Sebenarnya jika ada suatu perusahaan perkebunan atau milik rakyat menghasilkan minyak sawit dibawah 3 ton/ha/tahun atau sekitar 13-14 ton tbs/ha/tahun, seharusnya pemerintah memberikan pembinaan, agar produktivitasnya menjadi 6-7 ton/ha, karena rendahnya produktivitas ini menyebabkan rendahnya pajak juga. Itulah sebabnya para penyuluh Perkebunan dituntut memiliki pengetahuan tentang bagaimana caranya meningkatkan produktivitas ini.
Coba kita hitung berapa potensi kerugian negara akibat rendahnya produksi Nasional ini. Dengan asumsi luas areal 20 juta ha (termasuk semua lahan Cadangan 3.2 juta ha). Dengan Asumsi Potensi Produktivitas 40 ton tbs/ha/tahun, rendemen minyak CPO 23 %, PKO 2.75 %, areal TBM dan olah tanah 4 tahun @ 800.000 ha/tahun adalah 3.2 juta ha, sehingga lahan produksi menjadi 16.8 juta ton saja.
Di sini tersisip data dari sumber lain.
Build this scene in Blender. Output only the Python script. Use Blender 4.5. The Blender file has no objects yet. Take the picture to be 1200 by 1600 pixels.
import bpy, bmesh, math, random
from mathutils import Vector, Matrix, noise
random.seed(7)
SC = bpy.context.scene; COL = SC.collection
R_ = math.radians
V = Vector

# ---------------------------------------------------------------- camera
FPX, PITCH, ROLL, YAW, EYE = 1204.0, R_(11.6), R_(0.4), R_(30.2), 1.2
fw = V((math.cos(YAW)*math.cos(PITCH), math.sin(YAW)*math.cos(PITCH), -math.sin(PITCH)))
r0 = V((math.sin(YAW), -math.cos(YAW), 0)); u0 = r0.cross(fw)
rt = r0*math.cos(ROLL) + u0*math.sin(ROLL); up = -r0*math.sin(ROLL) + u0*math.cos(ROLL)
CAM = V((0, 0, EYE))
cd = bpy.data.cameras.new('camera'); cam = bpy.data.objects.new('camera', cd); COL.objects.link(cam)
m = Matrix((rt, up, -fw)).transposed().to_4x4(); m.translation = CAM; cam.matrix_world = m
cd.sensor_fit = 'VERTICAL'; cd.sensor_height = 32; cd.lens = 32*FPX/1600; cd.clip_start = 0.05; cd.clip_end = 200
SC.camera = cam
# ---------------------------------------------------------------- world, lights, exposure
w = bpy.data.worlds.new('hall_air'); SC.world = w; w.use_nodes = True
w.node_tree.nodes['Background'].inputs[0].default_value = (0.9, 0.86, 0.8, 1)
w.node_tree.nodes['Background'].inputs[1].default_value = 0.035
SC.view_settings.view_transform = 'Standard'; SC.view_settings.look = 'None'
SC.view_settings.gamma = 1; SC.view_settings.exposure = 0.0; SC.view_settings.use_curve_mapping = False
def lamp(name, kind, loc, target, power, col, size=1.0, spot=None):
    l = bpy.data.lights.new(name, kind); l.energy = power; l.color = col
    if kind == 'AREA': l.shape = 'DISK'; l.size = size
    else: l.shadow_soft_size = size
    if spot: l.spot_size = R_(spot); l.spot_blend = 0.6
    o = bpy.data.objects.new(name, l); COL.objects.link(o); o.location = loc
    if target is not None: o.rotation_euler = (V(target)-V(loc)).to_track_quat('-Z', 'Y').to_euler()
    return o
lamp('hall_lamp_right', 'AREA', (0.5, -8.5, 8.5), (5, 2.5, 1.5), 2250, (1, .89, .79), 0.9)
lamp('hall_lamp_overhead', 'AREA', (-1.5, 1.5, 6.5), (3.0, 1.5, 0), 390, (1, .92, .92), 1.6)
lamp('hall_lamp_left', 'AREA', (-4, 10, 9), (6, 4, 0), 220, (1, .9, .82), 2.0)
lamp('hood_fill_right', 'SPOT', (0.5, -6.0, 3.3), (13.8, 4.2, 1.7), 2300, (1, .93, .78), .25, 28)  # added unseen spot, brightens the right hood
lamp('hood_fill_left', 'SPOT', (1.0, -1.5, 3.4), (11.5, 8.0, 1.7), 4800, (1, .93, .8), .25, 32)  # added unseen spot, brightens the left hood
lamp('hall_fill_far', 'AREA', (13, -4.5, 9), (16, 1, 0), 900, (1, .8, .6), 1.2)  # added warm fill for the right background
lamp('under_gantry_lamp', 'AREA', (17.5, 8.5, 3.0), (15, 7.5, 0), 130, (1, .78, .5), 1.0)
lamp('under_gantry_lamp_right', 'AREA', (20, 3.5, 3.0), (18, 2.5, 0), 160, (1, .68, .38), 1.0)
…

Bea Keluar @ usd 80.3 & Pungutan Ekspor @ usd 109.7 dan kurs Rp 15.500/dollar.
Tabel 2. Kehilangan Potensi Pajak dan Devisa akibat Potensi Produksi tidak tercapai
Dari perhitungan diatas, akibat rendahnya realisasi produksi minyak sawit, ada peluang penghematan Devisa dari minyak sawit saja sebanyak 1.370 trilyun, uang ini seharusnya beredar di daerah untuk menggerakkan roda ekonomi. Selain itu ada peluang pajak (PE, BK dan PPn) sebesar 411 trilyun setiap tahunnya. Disaat pemerintah memerlukan dana dengan menaikan pajak, barangkali cara ini lebih bermanfaat.
Nah jika mensubsidi pupuk buat tanaman pangan termasuk kelapa sawit ini, terlihat tidak ada feed backnya itu suatu pandangan keliru, karena bagaimanapun produksi yang meningkat akan diikuti naiknya pendapatan petani, dan selanjutnya pajak juga akan meningkat. Akan tetapi jika besaran pajak ditambah, yang terjadi adalah kontra produktif, yang miskin akan bertambah miskin, yang kaya akan bertambah kaya.